映画と旅
想えば今まで僕が旅してきたところの多くは映画と結びついた場所だった。
中学生の時「サウンド・オブ・ミュージック」を観て、どうしても映画がロケされたオーストリアのザルツブルクに往ってみたくなった。それが実現したのは10年後の大学卒業旅行だった。
ウィーンの共同墓地では「第三の男」のラストシーンを思い浮かべながら並木道を歩いた(このとき映画に登場するプラター遊園地の大観覧車に乗る時間がなかったことは今でも心残りだ)。
そのヨーロッパ旅行ではついでにローマを訪れ、オードリー・ヘップバーンの真似をしてアイスクリームを食べながらスペイン広場の階段を下りてみたり、「真実の口」に手を突っ込んだりもした。
ニューカレドニアでのバカンスはウベア島で過ごした。もちろん大林宣彦監督の「天国に一番近い島」の影響である。その時ホテル滞在客の9割は日本人だった。

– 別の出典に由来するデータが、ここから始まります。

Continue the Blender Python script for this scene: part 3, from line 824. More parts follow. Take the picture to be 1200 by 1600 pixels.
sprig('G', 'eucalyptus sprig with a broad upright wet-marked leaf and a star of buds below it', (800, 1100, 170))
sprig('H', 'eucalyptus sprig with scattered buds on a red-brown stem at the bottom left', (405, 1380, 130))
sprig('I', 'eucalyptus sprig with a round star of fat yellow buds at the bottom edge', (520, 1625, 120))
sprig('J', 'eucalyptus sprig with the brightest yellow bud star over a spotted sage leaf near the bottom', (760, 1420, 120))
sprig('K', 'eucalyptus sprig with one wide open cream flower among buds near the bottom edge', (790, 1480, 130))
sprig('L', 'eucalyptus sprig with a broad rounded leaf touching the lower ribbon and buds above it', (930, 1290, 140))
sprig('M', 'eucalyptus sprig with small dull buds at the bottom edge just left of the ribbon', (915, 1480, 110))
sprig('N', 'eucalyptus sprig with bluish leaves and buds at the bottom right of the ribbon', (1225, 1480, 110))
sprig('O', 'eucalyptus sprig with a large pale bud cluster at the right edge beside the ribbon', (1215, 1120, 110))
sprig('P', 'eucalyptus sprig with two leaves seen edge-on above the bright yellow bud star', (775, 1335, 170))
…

国内に目を向けるとやはり旅に一番結びついているのは大林映画だ。「転校生」「時をかける少女」「さびしんぼう」の広島県尾道市は無論のこと、「廃市」の舞台となった福岡県柳川市。「なごり雪」の大分県臼杵市を訪ねたのは11月の竹宵の日で、それはそれは幻想的で美しかった。
でもやっぱり大林映画といえば我が最愛の映画「はるか、ノスタルジイ」の北海道小樽市にとどめを刺す。もう3度くらいは小樽を訪ねたが、映画で重要な役割を果たす”はるかの丘”詣でを欠かしたことは一度もない。
宮崎 駿さんのアニメーションも僕にとっては旅と結びついている。「もののけ姫」を観て、「シシ神の森」の原風景となった鹿児島県屋久島を旅した時の顛末は大昔のエッセイに書いた(HP「はるか、キネマ」に掲載)ので、ここでは繰り返さない。屋久島同様、宮崎さんがロケハンをした東北地方の白神山地も後に訪ねた(屋久島も白神山地も今では世界遺産に登録されている)。
「天空の城ラピュタ」を初めて観たのは映画公開当時だから1986年。もう20年も経ってしまった。ラピュタを観た直後くらいから、僕は無性に尾瀬湿原に旅したくなった。別に映画に尾瀬が出てくるわけではない。でも何故だか僕にとってはラピュタに広がる草原の原風景は尾瀬湿原であるように想えて仕方なかったのだ。僕は自分の心の赴くままに尾瀬へと旅立った。
後に「魔女の宅急便」製作中の宮崎さんの仕事机の前に尾瀬のポスターが貼ってあったという記事を読んで、あながち僕の直感も見当違いではなかったんだなという確信を抱いた。
黄色いニッコウキスゲが咲き乱れ、短い夏を謳歌する尾瀬で湿原に張りめぐらされた木道を歩いているとこんな情景に出会った。小学生くらいの女の子がお母さんと手を繋いで歩いてくる。女の子は〜あるこう あるこう わたしは元気 歩くの大好き どんどん行こう〜と「となりのトトロ」の歌を口ずさんでいた。すると木道を反対側から歩いてきた中年の女性が、突如女の子に和して一緒にその続きを歌いはじめたのである!なんとも麗しく、感動的な瞬間であった。
〜カントリー・ロード この道 ずっとゆけば あの街に 続いている 気がする カントリー・ロード〜これは「耳をすませば」のために宮崎 駿さんが書いた歌詞だが、僕が尾瀬の木道を歩いていて歌いたくなるのはこの曲である。
先日、新作映画「崖の上のポニョ」の製作準備をしている宮崎さんを追ったNHKのドキュメンタリー番組が放送された。宮崎さんは考想を練るために瀬戸内海の旅館に籠もるのだが、その映像を観た瞬間僕は「あっ、鞆の浦だ!」と想わず叫んだ。広島県福山市鞆の浦には僕が大学生の時に、大林監督の映画「おかしなふたり」のロケ見学で訪れたことがあったのである。大林さんの「野ゆき山ゆき海べゆき」もここが舞台になっている。調べてみると確かに宮崎さんが新作の霊感を得たのが鞆の浦だったことが判明した。宮崎さんが大林さんと一緒に鞆の浦の町並みを保存しようと運動しているという事実も知った。その記事はこちら。
東京都三鷹市のジブリ美術館を訪れた時の体験も触れたいのだが、それはまた別の話。